+++ GIVEN MATERIAL
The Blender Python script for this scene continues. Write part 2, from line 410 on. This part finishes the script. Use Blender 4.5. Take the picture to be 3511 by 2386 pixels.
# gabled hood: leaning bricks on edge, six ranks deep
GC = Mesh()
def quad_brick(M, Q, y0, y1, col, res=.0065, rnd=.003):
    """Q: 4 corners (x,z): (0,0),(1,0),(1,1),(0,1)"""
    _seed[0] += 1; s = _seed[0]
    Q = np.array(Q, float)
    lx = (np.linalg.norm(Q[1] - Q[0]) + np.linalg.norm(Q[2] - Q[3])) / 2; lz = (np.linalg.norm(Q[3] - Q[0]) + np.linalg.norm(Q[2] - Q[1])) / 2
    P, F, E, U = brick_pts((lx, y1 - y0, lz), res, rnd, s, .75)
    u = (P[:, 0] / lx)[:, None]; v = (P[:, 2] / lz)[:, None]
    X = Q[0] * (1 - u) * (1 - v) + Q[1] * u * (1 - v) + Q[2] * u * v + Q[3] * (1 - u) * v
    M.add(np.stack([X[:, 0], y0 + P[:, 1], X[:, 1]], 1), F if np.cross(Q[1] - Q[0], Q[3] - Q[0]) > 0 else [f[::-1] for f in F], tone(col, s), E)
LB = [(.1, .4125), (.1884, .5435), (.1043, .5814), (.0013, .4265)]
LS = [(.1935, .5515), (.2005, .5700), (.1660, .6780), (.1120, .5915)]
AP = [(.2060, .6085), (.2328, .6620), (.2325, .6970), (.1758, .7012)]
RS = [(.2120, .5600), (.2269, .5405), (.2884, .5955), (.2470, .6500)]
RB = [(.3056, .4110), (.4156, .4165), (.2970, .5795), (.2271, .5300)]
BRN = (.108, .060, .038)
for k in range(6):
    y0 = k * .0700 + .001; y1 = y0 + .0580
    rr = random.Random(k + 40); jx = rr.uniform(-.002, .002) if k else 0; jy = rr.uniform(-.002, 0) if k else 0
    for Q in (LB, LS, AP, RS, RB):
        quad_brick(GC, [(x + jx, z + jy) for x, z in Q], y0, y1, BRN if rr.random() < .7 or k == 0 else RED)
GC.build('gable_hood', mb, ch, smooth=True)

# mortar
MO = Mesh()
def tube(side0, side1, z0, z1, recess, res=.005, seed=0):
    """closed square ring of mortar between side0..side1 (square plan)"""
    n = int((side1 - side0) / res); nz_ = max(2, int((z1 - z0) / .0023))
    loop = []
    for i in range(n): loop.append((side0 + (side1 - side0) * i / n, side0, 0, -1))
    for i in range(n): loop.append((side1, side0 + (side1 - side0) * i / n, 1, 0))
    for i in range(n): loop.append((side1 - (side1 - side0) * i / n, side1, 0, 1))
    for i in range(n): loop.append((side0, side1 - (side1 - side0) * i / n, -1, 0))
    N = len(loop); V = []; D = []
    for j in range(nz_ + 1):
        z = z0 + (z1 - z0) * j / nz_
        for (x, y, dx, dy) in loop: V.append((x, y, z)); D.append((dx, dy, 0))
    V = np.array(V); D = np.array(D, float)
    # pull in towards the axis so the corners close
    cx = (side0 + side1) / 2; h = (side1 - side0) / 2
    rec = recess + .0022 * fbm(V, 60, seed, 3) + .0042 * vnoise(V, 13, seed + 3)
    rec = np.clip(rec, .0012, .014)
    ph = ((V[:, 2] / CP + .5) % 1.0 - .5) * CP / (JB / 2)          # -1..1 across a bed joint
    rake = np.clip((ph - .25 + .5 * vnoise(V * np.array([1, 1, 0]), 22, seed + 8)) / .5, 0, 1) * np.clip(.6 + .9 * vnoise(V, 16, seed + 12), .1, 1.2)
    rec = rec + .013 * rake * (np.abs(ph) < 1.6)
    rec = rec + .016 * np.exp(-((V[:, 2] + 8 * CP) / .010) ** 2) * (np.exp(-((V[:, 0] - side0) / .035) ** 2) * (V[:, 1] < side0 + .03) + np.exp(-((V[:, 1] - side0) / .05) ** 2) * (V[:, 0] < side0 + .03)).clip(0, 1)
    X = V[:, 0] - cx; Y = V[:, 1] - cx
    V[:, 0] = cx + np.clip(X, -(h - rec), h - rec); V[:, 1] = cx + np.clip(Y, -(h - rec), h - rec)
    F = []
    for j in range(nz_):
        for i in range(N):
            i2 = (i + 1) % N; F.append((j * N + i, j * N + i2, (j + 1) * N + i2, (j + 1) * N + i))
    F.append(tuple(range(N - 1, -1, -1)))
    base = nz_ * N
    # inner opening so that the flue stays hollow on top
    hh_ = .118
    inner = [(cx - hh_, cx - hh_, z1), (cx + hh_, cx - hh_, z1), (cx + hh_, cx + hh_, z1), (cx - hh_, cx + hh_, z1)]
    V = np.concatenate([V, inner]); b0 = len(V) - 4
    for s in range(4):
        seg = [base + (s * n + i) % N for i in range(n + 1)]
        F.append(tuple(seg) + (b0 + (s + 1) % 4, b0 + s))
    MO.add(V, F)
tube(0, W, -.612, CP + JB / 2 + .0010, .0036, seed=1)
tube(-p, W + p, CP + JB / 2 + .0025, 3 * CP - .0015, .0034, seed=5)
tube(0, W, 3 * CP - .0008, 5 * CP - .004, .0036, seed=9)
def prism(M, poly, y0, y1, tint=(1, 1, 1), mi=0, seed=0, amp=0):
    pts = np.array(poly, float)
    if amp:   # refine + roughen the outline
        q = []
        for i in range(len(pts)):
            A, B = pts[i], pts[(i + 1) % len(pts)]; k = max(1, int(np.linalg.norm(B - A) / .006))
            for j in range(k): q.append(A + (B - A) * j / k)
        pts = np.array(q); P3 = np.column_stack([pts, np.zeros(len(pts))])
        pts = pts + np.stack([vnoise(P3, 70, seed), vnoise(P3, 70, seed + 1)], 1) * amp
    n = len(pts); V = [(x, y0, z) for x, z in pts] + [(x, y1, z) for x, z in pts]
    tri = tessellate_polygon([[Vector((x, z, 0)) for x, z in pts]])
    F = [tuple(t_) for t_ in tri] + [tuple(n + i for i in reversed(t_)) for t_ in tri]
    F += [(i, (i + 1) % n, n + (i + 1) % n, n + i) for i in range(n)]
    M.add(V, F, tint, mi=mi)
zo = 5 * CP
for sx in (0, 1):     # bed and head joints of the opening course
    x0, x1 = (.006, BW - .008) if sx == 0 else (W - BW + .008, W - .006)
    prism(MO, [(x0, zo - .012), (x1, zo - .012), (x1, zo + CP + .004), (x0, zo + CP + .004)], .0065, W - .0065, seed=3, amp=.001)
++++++
§ **WRITTEN PROBLEM**: All of the lines above need to be given again exactly.

§ **FINAL RESULT**:
The Blender Python script for this scene continues. Write part 2, from line 410 on. This part finishes the script. Use Blender 4.5. Take the picture to be 3511 by 2386 pixels.
# gabled hood: leaning bricks on edge, six ranks deep
GC = Mesh()
def quad_brick(M, Q, y0, y1, col, res=.0065, rnd=.003):
    """Q: 4 corners (x,z): (0,0),(1,0),(1,1),(0,1)"""
    _seed[0] += 1; s = _seed[0]
    Q = np.array(Q, float)
    lx = (np.linalg.norm(Q[1] - Q[0]) + np.linalg.norm(Q[2] - Q[3])) / 2; lz = (np.linalg.norm(Q[3] - Q[0]) + np.linalg.norm(Q[2] - Q[1])) / 2
    P, F, E, U = brick_pts((lx, y1 - y0, lz), res, rnd, s, .75)
    u = (P[:, 0] / lx)[:, None]; v = (P[:, 2] / lz)[:, None]
    X = Q[0] * (1 - u) * (1 - v) + Q[1] * u * (1 - v) + Q[2] * u * v + Q[3] * (1 - u) * v
    M.add(np.stack([X[:, 0], y0 + P[:, 1], X[:, 1]], 1), F if np.cross(Q[1] - Q[0], Q[3] - Q[0]) > 0 else [f[::-1] for f in F], tone(col, s), E)
LB = [(.1, .4125), (.1884, .5435), (.1043, .5814), (.0013, .4265)]
LS = [(.1935, .5515), (.2005, .5700), (.1660, .6780), (.1120, .5915)]
AP = [(.2060, .6085), (.2328, .6620), (.2325, .6970), (.1758, .7012)]
RS = [(.2120, .5600), (.2269, .5405), (.2884, .5955), (.2470, .6500)]
RB = [(.3056, .4110), (.4156, .4165), (.2970, .5795), (.2271, .5300)]
BRN = (.108, .060, .038)
for k in range(6):
    y0 = k * .0700 + .001; y1 = y0 + .0580
    rr = random.Random(k + 40); jx = rr.uniform(-.002, .002) if k else 0; jy = rr.uniform(-.002, 0) if k else 0
    for Q in (LB, LS, AP, RS, RB):
        quad_brick(GC, [(x + jx, z + jy) for x, z in Q], y0, y1, BRN if rr.random() < .7 or k == 0 else RED)
GC.build('gable_hood', mb, ch, smooth=True)

# mortar
MO = Mesh()
def tube(side0, side1, z0, z1, recess, res=.005, seed=0):
    """closed square ring of mortar between side0..side1 (square plan)"""
    n = int((side1 - side0) / res); nz_ = max(2, int((z1 - z0) / .0023))
    loop = []
    for i in range(n): loop.append((side0 + (side1 - side0) * i / n, side0, 0, -1))
    for i in range(n): loop.append((side1, side0 + (side1 - side0) * i / n, 1, 0))
    for i in range(n): loop.append((side1 - (side1 - side0) * i / n, side1, 0, 1))
    for i in range(n): loop.append((side0, side1 - (side1 - side0) * i / n, -1, 0))
    N = len(loop); V = []; D = []
    for j in range(nz_ + 1):
        z = z0 + (z1 - z0) * j / nz_
        for (x, y, dx, dy) in loop: V.append((x, y, z)); D.append((dx, dy, 0))
    V = np.array(V); D = np.array(D, float)
    # pull in towards the axis so the corners close
    cx = (side0 + side1) / 2; h = (side1 - side0) / 2
    rec = recess + .0022 * fbm(V, 60, seed, 3) + .0042 * vnoise(V, 13, seed + 3)
    rec = np.clip(rec, .0012, .014)
    ph = ((V[:, 2] / CP + .5) % 1.0 - .5) * CP / (JB / 2)          # -1..1 across a bed joint
    rake = np.clip((ph - .25 + .5 * vnoise(V * np.array([1, 1, 0]), 22, seed + 8)) / .5, 0, 1) * np.clip(.6 + .9 * vnoise(V, 16, seed + 12), .1, 1.2)
    rec = rec + .013 * rake * (np.abs(ph) < 1.6)
    rec = rec + .016 * np.exp(-((V[:, 2] + 8 * CP) / .010) ** 2) * (np.exp(-((V[:, 0] - side0) / .035) ** 2) * (V[:, 1] < side0 + .03) + np.exp(-((V[:, 1] - side0) / .05) ** 2) * (V[:, 0] < side0 + .03)).clip(0, 1)
    X = V[:, 0] - cx; Y = V[:, 1] - cx
    V[:, 0] = cx + np.clip(X, -(h - rec), h - rec); V[:, 1] = cx + np.clip(Y, -(h - rec), h - rec)
    F = []
    for j in range(nz_):
        for i in range(N):
            i2 = (i + 1) % N; F.append((j * N + i, j * N + i2, (j + 1) * N + i2, (j + 1) * N + i))
    F.append(tuple(range(N - 1, -1, -1)))
    base = nz_ * N
    # inner opening so that the flue stays hollow on top
    hh_ = .118
    inner = [(cx - hh_, cx - hh_, z1), (cx + hh_, cx - hh_, z1), (cx + hh_, cx + hh_, z1), (cx - hh_, cx + hh_, z1)]
    V = np.concatenate([V, inner]); b0 = len(V) - 4
    for s in range(4):
        seg = [base + (s * n + i) % N for i in range(n + 1)]
        F.append(tuple(seg) + (b0 + (s + 1) % 4, b0 + s))
    MO.add(V, F)
tube(0, W, -.612, CP + JB / 2 + .0010, .0036, seed=1)
tube(-p, W + p, CP + JB / 2 + .0025, 3 * CP - .0015, .0034, seed=5)
tube(0, W, 3 * CP - .0008, 5 * CP - .004, .0036, seed=9)
def prism(M, poly, y0, y1, tint=(1, 1, 1), mi=0, seed=0, amp=0):
    pts = np.array(poly, float)
    if amp:   # refine + roughen the outline
        q = []
        for i in range(len(pts)):
            A, B = pts[i], pts[(i + 1) % len(pts)]; k = max(1, int(np.linalg.norm(B - A) / .006))
            for j in range(k): q.append(A + (B - A) * j / k)
        pts = np.array(q); P3 = np.column_stack([pts, np.zeros(len(pts))])
        pts = pts + np.stack([vnoise(P3, 70, seed), vnoise(P3, 70, seed + 1)], 1) * amp
    n = len(pts); V = [(x, y0, z) for x, z in pts] + [(x, y1, z) for x, z in pts]
    tri = tessellate_polygon([[Vector((x, z, 0)) for x, z in pts]])
    F = [tuple(t_) for t_ in tri] + [tuple(n + i for i in reversed(t_)) for t_ in tri]
    F += [(i, (i + 1) % n, n + (i + 1) % n, n + i) for i in range(n)]
    M.add(V, F, tint, mi=mi)
zo = 5 * CP
for sx in (0, 1):     # bed and head joints of the opening course
    x0, x1 = (.006, BW - .008) if sx == 0 else (W - BW + .008, W - .006)
    prism(MO, [(x0, zo - .012), (x1, zo - .012), (x1, zo + CP + .004), (x0, zo + CP + .004)], .0065, W - .0065, seed=3, amp=.001)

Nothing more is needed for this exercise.